We had no problem getting an interview with Jarvis Racine for our last story about easy A's at ITT Tech.

"I would tell you that we work very hard at academic integrity here at ITT Tech," Racine said in a January interview.

However, after our last story, teachers gave us a staff memo Racine wrote accusing TODAY'S TMJ4 of "misrepresenting the good work being done."

But with this new allegation from a teacher who got that memo, we went looking for Racine again. He refused another interview, but instead referred us to a PR person at national headquarters. Racine said that spokesperson could "resolve any issues."

Reporter: "But you don't know what the issues are, yet.

Racine: "Whatever those may be."

Nearly two weeks later, we got an email from an ITT spokeswoman denying the teacher's claim.

"Our policy states a student must be in class to be counted as present," wrote Communications Manager Lauren Littlefield. "ITT Technical Institute in Greenfield has a very stringent attendance verification procedure in place that is not at all what this alleged instructor shared with you."

Still, the school can't deny the numbers we dug up. Eighty-five percent of students at ITT Tech's Greenfield campus get student loans from taxpayers.
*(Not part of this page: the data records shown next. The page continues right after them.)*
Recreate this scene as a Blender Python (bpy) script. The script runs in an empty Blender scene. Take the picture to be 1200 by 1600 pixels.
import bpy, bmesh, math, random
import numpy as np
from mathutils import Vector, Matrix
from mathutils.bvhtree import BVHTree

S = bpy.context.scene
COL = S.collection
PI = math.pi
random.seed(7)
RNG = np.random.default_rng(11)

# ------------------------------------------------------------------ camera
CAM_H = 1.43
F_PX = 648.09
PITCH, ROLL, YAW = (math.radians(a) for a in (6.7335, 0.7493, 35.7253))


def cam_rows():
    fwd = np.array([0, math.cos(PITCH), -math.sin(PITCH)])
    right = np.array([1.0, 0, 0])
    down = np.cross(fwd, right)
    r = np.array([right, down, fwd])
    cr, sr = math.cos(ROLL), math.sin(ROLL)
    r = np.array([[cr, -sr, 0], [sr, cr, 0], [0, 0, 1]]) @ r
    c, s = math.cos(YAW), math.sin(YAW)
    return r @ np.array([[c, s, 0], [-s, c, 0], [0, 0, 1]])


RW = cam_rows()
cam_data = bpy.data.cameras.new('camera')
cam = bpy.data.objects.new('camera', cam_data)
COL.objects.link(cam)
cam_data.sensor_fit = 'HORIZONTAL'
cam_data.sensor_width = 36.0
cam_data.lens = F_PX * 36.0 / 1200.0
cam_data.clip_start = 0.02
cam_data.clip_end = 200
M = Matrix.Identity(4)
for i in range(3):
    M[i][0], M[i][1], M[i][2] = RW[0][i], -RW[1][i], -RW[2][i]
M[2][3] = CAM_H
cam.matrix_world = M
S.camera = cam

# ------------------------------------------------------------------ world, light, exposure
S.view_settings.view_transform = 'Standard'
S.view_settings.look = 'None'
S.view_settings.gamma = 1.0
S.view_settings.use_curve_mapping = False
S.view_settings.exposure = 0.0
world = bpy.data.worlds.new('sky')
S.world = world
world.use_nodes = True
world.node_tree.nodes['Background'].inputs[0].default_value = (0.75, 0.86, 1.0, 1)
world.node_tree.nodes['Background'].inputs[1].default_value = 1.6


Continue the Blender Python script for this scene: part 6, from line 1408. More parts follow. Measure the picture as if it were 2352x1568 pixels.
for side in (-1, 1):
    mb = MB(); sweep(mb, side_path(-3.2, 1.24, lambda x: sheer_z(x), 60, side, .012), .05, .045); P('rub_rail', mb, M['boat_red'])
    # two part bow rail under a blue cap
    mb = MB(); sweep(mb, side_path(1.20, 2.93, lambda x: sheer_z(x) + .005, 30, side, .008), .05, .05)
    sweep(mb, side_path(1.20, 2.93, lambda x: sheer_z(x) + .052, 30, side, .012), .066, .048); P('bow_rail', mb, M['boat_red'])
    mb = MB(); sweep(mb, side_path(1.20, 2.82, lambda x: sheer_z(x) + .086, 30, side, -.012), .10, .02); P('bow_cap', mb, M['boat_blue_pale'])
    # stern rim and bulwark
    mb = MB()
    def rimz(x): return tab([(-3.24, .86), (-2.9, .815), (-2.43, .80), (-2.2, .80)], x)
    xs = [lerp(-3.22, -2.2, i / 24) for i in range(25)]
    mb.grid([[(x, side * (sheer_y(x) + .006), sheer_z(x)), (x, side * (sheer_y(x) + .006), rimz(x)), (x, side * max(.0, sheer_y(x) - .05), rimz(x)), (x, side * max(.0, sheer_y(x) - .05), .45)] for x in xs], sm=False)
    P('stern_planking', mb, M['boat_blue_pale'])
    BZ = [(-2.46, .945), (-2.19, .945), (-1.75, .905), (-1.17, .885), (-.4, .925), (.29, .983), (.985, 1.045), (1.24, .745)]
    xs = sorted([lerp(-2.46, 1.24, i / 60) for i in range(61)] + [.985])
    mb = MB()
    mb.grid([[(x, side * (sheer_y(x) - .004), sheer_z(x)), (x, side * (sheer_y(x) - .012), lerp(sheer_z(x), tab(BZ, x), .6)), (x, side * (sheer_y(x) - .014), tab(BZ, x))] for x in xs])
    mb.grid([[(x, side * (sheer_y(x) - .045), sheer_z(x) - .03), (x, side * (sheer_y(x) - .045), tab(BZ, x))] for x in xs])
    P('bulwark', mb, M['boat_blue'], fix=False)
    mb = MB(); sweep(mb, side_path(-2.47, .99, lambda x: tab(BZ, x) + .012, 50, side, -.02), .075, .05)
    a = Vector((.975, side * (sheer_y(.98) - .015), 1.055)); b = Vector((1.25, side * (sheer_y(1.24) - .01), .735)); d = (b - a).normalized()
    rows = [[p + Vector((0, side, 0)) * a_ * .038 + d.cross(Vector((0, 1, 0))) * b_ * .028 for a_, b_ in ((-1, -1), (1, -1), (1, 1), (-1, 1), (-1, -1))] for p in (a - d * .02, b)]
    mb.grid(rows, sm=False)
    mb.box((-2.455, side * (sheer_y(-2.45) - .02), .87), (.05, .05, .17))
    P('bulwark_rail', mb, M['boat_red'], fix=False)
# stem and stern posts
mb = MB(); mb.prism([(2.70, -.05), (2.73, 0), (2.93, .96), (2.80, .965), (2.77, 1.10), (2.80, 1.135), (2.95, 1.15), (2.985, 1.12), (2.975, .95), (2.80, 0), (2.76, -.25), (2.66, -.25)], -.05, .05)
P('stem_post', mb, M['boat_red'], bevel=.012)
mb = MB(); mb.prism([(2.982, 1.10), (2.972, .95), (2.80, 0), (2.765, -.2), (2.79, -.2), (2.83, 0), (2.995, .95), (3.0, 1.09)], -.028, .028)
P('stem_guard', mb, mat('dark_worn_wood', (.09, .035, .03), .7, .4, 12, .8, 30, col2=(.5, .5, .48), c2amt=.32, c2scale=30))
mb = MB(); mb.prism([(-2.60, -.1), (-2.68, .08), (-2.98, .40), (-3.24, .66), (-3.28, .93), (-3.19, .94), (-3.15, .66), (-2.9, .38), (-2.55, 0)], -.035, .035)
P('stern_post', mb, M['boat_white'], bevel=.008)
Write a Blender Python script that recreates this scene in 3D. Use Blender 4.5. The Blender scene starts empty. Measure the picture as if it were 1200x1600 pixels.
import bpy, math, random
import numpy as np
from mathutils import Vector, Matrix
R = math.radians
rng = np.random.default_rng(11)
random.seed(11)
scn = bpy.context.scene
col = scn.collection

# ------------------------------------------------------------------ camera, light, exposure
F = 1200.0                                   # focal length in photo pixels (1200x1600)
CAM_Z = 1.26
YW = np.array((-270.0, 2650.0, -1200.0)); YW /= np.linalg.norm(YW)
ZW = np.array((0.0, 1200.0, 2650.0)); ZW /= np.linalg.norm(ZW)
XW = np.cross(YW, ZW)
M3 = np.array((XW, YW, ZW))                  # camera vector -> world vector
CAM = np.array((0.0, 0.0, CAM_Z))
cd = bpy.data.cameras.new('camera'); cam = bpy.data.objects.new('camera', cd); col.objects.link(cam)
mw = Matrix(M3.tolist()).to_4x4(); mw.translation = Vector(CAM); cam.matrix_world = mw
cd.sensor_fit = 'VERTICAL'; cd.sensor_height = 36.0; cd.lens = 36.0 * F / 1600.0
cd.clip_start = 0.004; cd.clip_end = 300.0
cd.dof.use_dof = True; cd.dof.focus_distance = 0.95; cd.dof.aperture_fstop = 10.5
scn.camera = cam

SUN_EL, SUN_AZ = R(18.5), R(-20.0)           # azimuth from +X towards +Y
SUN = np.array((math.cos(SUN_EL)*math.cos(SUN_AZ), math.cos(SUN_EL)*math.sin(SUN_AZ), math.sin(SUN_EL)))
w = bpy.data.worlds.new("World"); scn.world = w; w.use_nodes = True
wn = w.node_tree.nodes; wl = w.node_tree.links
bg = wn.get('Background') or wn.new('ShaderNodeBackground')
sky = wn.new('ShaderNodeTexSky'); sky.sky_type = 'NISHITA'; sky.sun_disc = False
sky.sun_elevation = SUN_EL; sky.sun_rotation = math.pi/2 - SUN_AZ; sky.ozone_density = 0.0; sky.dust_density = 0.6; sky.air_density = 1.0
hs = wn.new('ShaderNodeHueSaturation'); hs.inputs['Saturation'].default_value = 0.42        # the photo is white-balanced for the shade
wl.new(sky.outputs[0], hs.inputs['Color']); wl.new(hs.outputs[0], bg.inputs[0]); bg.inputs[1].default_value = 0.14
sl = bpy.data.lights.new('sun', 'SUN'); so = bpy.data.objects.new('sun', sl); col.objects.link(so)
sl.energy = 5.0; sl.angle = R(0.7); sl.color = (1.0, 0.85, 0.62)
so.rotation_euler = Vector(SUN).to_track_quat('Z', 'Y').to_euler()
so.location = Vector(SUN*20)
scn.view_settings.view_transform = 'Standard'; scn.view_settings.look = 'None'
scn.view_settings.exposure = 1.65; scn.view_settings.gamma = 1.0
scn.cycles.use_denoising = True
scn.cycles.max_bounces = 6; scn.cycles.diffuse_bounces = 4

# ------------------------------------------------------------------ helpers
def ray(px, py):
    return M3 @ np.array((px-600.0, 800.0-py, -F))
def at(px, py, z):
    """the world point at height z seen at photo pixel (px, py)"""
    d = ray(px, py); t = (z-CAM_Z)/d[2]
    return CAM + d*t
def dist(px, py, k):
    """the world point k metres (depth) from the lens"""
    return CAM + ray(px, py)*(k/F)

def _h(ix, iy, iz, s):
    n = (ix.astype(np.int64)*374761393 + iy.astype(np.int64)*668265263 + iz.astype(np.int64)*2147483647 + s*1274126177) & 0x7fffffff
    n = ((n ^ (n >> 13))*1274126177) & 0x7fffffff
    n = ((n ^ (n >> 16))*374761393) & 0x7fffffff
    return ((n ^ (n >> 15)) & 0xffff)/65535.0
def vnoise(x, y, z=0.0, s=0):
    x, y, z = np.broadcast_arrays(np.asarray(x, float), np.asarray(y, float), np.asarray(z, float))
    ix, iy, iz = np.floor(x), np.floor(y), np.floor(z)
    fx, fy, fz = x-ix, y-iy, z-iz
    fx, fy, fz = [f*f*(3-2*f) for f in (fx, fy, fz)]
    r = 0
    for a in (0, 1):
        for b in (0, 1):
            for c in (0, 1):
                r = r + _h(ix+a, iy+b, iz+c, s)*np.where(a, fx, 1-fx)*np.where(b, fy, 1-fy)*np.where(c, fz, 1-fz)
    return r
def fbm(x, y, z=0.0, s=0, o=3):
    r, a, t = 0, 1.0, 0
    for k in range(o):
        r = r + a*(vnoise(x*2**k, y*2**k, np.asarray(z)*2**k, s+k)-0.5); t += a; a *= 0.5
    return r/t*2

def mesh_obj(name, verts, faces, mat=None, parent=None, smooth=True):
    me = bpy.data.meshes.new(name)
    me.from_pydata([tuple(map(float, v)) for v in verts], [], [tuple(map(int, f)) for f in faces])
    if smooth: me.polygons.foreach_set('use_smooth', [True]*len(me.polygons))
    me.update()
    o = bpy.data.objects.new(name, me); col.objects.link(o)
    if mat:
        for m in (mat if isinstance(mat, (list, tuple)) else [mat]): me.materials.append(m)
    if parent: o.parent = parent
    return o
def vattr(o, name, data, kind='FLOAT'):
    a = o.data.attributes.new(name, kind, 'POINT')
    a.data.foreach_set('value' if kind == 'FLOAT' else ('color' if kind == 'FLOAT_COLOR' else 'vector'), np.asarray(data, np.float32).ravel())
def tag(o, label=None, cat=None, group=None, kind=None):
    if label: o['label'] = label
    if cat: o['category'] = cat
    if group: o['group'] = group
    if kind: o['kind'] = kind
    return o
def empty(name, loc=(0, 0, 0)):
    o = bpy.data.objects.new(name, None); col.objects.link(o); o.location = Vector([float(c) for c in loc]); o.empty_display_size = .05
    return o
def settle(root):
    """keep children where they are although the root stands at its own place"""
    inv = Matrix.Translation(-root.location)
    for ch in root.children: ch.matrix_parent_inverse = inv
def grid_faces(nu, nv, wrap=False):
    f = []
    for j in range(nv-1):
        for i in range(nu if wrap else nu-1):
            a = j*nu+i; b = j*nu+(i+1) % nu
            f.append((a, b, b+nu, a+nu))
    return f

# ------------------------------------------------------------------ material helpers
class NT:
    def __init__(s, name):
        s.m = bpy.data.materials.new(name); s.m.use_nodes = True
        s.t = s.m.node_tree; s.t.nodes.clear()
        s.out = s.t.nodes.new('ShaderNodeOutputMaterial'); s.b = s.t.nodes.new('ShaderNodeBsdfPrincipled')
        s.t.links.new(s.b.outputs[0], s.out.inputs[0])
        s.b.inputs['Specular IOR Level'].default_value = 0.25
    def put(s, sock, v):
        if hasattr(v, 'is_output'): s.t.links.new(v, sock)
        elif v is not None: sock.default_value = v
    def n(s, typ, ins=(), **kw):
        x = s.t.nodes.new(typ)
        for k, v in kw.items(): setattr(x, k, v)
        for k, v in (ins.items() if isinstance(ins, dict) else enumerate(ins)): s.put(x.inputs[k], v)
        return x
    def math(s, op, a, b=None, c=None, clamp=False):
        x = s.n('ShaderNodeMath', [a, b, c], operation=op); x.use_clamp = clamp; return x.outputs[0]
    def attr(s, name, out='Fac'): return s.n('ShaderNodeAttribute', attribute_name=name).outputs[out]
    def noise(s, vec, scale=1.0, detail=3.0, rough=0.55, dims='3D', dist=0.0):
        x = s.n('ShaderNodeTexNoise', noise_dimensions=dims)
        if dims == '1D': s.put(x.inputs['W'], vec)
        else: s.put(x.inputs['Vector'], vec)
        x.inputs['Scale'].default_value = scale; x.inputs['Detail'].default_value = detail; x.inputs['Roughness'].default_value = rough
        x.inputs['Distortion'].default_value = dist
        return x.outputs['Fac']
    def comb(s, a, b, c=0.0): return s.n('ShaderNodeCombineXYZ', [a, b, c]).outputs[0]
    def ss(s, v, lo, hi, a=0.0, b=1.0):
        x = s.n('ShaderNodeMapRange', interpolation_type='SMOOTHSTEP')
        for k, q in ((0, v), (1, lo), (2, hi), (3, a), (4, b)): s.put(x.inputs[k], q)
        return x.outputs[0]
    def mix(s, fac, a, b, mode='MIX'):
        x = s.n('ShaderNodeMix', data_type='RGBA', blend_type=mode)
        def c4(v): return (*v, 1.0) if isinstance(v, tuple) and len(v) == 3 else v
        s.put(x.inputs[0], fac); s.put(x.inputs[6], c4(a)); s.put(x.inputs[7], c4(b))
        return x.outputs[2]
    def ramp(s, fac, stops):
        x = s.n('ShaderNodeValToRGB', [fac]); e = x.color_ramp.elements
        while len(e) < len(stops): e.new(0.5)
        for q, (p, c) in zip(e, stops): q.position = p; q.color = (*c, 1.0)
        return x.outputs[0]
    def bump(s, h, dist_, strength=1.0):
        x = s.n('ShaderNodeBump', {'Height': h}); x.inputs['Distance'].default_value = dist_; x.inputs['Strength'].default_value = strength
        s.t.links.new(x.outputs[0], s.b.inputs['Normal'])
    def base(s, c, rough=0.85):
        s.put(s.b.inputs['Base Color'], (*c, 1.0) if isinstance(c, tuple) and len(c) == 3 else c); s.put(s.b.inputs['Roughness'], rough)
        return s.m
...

However, within three years, one out of every four of them can't pay you back -- that's 25%. Compare that to the big public colleges: MATC's default rate is 16%. UWM's rate is about 6%, and UW-Madison has a default rate of 1.5%.

"Students' lives are often ruined forever," said Asher. "They cannot only see their credit ruined, but they'll potentially have their Social Security garnished until the day they die if they can't pay off those loans."

While taxpayers pick up the rest of the tab.

Responding to the Greenfield Campus' default rate, Littlefield sent us a study by an online publisher showing how for-profit colleges serve high risk of students.

We tried for two weeks to set up an interview with anyone at ITT Tech's headquarters in Indiana. They even said no to a phone interview, but the I-Team's offer still stands.